Albert R. Hunt of Bloomberg News wrote an interesting piece entitle, “A Country of Inmates” published recently in The New York Times. Although the column covers a lot of ground the following excerpts provide a vivid picture of prison overcrowding in the United States.
Hunt wrote:
The United States has 2.3 million people behind bars, almost one in every 100 Americans. The U.S. prison population has more than doubled over the past 15 years, and one in nine black children has a parent in jail.
Proportionally, the United States has four times as many prisoners as Israel, six times as many as Canada or China, eight times as many as Germany and 13 times as many as Japan.

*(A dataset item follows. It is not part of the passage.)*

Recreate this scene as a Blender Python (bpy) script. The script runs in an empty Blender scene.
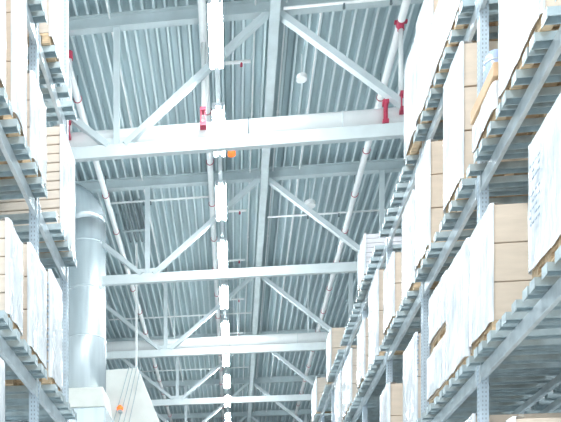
import bpy, bmesh, math, random
from mathutils import Vector, Matrix, noise
random.seed(7)
S = bpy.context.scene
COL = S.collection
CAM_H = 1.6
F = 800.0                       # focal length in pixels of the 561 px wide frame
VX, VY = 235.0, 640.0           # where the aisle direction vanishes
CX = 137.0
YAW = math.atan((CX - VX) / F)
CO, SI = math.cos(YAW), math.sin(YAW)

def y_at(u, X):                 # world Y of image column u on the plane x = X
    d = F * X / (CO * (u - VX))
    return (d - X * SI) / CO
def z_at(u, v, X):              # height above the camera of image point (u, v) on the plane x = X
    return (VY - v) / (u - VX) * X / CO

# ------------------------------------------------------------------ materials
def mat(name, base, rough=0.5, metal=0.0, var=0.0, scale=4.0, stretch=(1, 1, 1), bump=0.0, coat=0.0, emit=None, var_col=None, bscale=None):
    m = bpy.data.materials.new(name); m.use_nodes = True
    nt = m.node_tree; b = nt.nodes['Principled BSDF']
    b.inputs['Base Color'].default_value = (*base, 1)
    b.inputs['Roughness'].default_value = rough
    b.inputs['Metallic'].default_value = metal
    b.inputs['Coat Weight'].default_value = coat
    if emit:
        b.inputs['Emission Color'].default_value = (*emit[0], 1)
        b.inputs['Emission Strength'].default_value = emit[1]
    tc = nt.nodes.new('ShaderNodeTexCoord'); mp = nt.nodes.new('ShaderNodeMapping')
    mp.inputs['Scale'].default_value = stretch
    nt.links.new(tc.outputs['Object'], mp.inputs['Vector'])
    n = nt.nodes.new('ShaderNodeTexNoise'); n.inputs['Scale'].default_value = scale
    n.inputs['Detail'].default_value = 5
    nt.links.new(mp.outputs['Vector'], n.inputs['Vector'])
    r = nt.nodes.new('ShaderNodeValToRGB')
    lo = var_col if var_col else tuple(c * (1 - var) for c in base)
    hi = base if var_col else tuple(min(1, c * (1 + var)) for c in base)
    r.color_ramp.elements[0].color = (*lo, 1); r.color_ramp.elements[0].position = 0.32
    r.color_ramp.elements[1].color = (*hi, 1); r.color_ramp.elements[1].position = 0.62
    nt.links.new(n.outputs['Fac'], r.inputs['Fac'])
    nt.links.new(r.outputs['Color'], b.inputs['Base Color'])
    if bump:
        n2 = nt.nodes.new('ShaderNodeTexNoise'); n2.inputs['Scale'].default_value = bscale or scale * 2
        n2.inputs['Detail'].default_value = 4
        nt.links.new(mp.outputs['Vector'], n2.inputs['Vector'])
        bp = nt.nodes.new('ShaderNodeBump'); bp.inputs['Strength'].default_value = bump
        bp.inputs['Distance'].default_value = 0.03
        nt.links.new(n2.outputs['Fac'], bp.inputs['Height'])
        nt.links.new(bp.outputs['Normal'], b.inputs['Normal'])
    return m

M = dict(
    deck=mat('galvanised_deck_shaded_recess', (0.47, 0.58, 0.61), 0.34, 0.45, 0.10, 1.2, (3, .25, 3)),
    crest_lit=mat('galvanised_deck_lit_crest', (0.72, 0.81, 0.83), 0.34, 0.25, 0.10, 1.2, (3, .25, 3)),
    truss=mat('white_steel_paint', (0.70, 0.76, 0.77), 0.42, 0.1, 0.05, 2),
    chord=mat('grey_steel_paint', (0.52, 0.60, 0.62), 0.45, 0.2, 0.06, 2),
    brace=mat('pale_grey_steel_paint', (0.63, 0.70, 0.72), 0.42, 0.2, 0.06, 2),
    rack=mat('galvanised_rack_steel', (0.63, 0.69, 0.72), 0.36, 0.4, 0.12, 5, (1, 1, 1), 0.05),
    post=mat('pale_blue_rack_post_steel', (0.58, 0.68, 0.76), 0.38, 0.3, 0.10, 5),
    hole=mat('post_perforation_shadow', (0.36, 0.42, 0.48), 0.7),
    bar=mat('galvanised_crossbar_steel', (0.50, 0.59, 0.62), 0.36, 0.4, 0.14, 6),
    tray=mat('cable_tray_steel', (0.58, 0.66, 0.68), 0.4, 0.3, 0.06, 3),
    pipe=mat('white_pipe_paint', (0.88, 0.90, 0.90), 0.35, 0.0, 0.03, 3),
    red=mat('red_coupling_paint', (0.48, 0.05, 0.10), 0.4, 0.0, 0.1, 8),
    dark=mat('dark_bracket_steel', (0.20, 0.25, 0.27), 0.5, 0.4, 0.1, 4),
    duct=mat('galvanised_duct', (0.82, 0.90, 0.94), 0.25, 0.55, 0.07, 1.5, (4, 4, .35), 0.05),
    cream=mat('cream_duct_paint', (0.88, 0.89, 0.83), 0.5, 0.0, 0.04, 3),
    unit=mat('white_cabinet_paint', (0.93, 0.93, 0.88), 0.45, 0.0, 0.05, 2),
    orange=mat('orange_beacon_plastic', (0.9, 0.16, 0.03), 0.35, 0, 0.05, 4, emit=((1, .2, .03), .6)),
    tube=mat('lit_tube_glass', (1, 1, 1), 0.3, emit=((0.93, 0.98, 1.0), 70.0)),
    lamp=mat('white_lamp_housing', (0.6, 0.64, 0.67), 0.4, 0, 0.03, 3),
    wood=mat('pallet_wood', (0.64, 0.47, 0.30), 0.7, 0, 0.22, 5, (1, 6, 6), 0.2),
    card=mat('brown_cardboard', (0.69, 0.575, 0.465), 0.65, 0, 0.05, 2.5, (1, 1, 5), 0.08),
    card2=mat('pale_cardboard', (0.71, 0.615, 0.525), 0.6, 0, 0.05, 2.5, (1, 1, 9), 0.08),
    card3=mat('white_carton_board', (0.80, 0.78, 0.81), 0.55, 0, 0.04, 2.5, (1, 1, 7), 0.08),
    tan=mat('tan_cardboard_lid', (0.66, 0.46, 0.29), 0.65, 0, 0.06, 3, (1, 1, 4), 0.08),
    film=mat('white_stretch_film', (0.86, 0.885, 0.90), 0.26, 0, 0, 3.0, (2.2, 2.2, .7), 0.55, 0.4, var_col=(0.58, 0.625, 0.67), bscale=5),
    tape=mat('clear_tape', (0.83, 0.76, 0.66), 0.2, 0, 0.04, 4),
    ink=mat('blue_grey_ink', (0.40, 0.47, 0.56), 0.6, 0, 0.1, 9),
    drum=mat('pale_blue_plastic', (0.40, 0.50, 0.76), 0.25, 0, 0.04, 4, coat=.4),
    floor=mat('pale_concrete', (0.82, 0.84, 0.85), 0.45, 0, 0.07, 0.8, bump=0.05),
    wall=mat('white_wall_panel', (0.78, 0.81, 0.82), 0.5, 0, 0.04, 0.6, (1, 1, .2)),
)

# ------------------------------------------------------------------ mesh helper
class MB:
    def __init__(s): s.v = []; s.f = []
    def add(s, vs, fs):
        o = len(s.v); s.v += [tuple(v) for v in vs]; s.f += [[i + o for i in f] for f in fs]; return s
    def box(s, a, b):
        x0, y0, z0 = a; x1, y1, z1 = b
        return s.add([(x0,y0,z0),(x1,y0,z0),(x1,y1,z0),(x0,y1,z0),(x0,y0,z1),(x1,y0,z1),(x1,y1,z1),(x0,y1,z1)],
                     [(0,3,2,1),(4,5,6,7),(0,1,5,4),(1,2,6,5),(2,3,7,6),(3,0,4,7)])
    def prism(s, prof, p, q, side, up):      # closed 2D profile (side, up) swept from p to q
        p, q = Vector(p), Vector(q); n = len(prof)
        vs = [p + side*a + up*b for a, b in prof] + [q + side*a + up*b for a, b in prof]
        fs = [(i, (i+1) % n, n+(i+1) % n, n+i) for i in range(n)]
        fs += [tuple(range(n-1, -1, -1)), tuple(range(n, 2*n))]
        return s.add(vs, fs)
    def bar(s, p, q, w, h, up=(0, 0, 1)):
        p, q = Vector(p), Vector(q); d = (q-p).normalized(); up = Vector(up)
        side = d.cross(up).normalized(); u2 = side.cross(d).normalized()
        return s.prism([(-w/2,-h/2),(w/2,-h/2),(w/2,h/2),(-w/2,h/2)], p, q, side, u2)
    def ibeam(s, p, q, w, h, t=0.025):
        p, q = Vector(p), Vector(q); d = (q-p).normalized()
        side = d.cross(Vector((0,0,1))).normalized(); up = side.cross(d).normalized()
        W, H = w/2, h/2; k = t*.6
        pr = [(-W,-H),(W,-H),(W,-H+t),(k,-H+t),(k,H-t),(W,H-t),(W,H),(-W,H),(-W,H-t),(-k,H-t),(-k,-H+t),(-W,-H+t)]
        n = 12
        vs = [p+side*a+up*b for a,b in pr] + [q+side*a+up*b for a,b in pr]
        fs = [(i,(i+1)%n,n+(i+1)%n,n+i) for i in range(n)]
        for o, fl in ((0, True), (n, False)):
            for f in ((0,1,2,3,10,11),(3,4,9,10),(4,5,6,7,8,9)):
                f = tuple(i+o for i in f); fs.append(f[::-1] if fl else f)
        return s.add(vs, fs)
    def tube(s, pts, r, n=12, cap=True):
        pts = [Vector(p) for p in pts]; rs = r if isinstance(r, (list, tuple)) else [r]*len(pts)
        vs = []; fs = []; ref = None
        for i, p in enumerate(pts):
            d = ((pts[min(i+1, len(pts)-1)] - pts[max(i-1, 0)])).normalized()
            if ref is None:
                ref = Vector((0,0,1)) if abs(d.z) < .9 else Vector((0,1,0))
            a = (ref - d*ref.dot(d)).normalized(); ref = a; b = d.cross(a)
            vs += [p + (a*math.cos(2*math.pi*k/n) + b*math.sin(2*math.pi*k/n))*rs[i] for k in range(n)]
        for i in range(len(pts)-1):
            for k in range(n):
                fs.append((i*n+k, i*n+(k+1)%n, (i+1)*n+(k+1)%n, (i+1)*n+k))
        if cap:
            fs.append(tuple(range(n-1,-1,-1))); fs.append(tuple((len(pts)-1)*n+k for k in range(n)))
        return s.add(vs, fs)
    def build(s, name, m, parent=None, smooth=False, bevel=0.0, loc=None, extra=None):
        nf = len(s.f)
        if extra: s.add(extra[0].v, extra[0].f)
        me = bpy.data.meshes.new(name); me.from_pydata(s.v, [], s.f)
        bm = bmesh.new(); bm.from_mesh(me)
        bmesh.ops.recalc_face_normals(bm, faces=bm.faces)
        if bevel:
            bmesh.ops.bevel(bm, geom=list(bm.edges), offset=bevel, segments=2, affect='EDGES', profile=.5)
        if smooth:
            for f in bm.faces: f.smooth = len(f.verts) == 4
        bm.to_mesh(me); bm.free()
        me.materials.append(m)
        if extra:
            me.materials.append(extra[1])
            for p in me.polygons[nf:]: p.material_index = 1
        o = bpy.data.objects.new(name, me); COL.objects.link(o)
        if parent: o.parent = parent
        if loc: o.location = loc
        return o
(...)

With just a little more than four percent of the world’s population, the United States accounts for a quarter of the planet’s prisoners and has more inmates than the leading 35 European countries combined. Almost all the other nations with high per capita prison rates are in the developing world.
The prison explosion hasn’t been driven by an increase in crime. In fact, the crime rate, notably for violent offenses, is dropping across the United States, a phenomenon that began about 20 years ago.
Hunt continued:
The latest F.B.I. figures show that murder, rape and robberies have fallen to an almost half-century low; to be sure, they remain higher than in other major industrialized countries.
There are many theories for this decline. The most accepted is that community police work in major metropolitan areas has improved markedly, focusing on potential high-crime areas. There are countless other hypotheses, even ranging to controversial claims that more accessible abortion has reduced a number of unwanted children who were more likely to have committed crimes.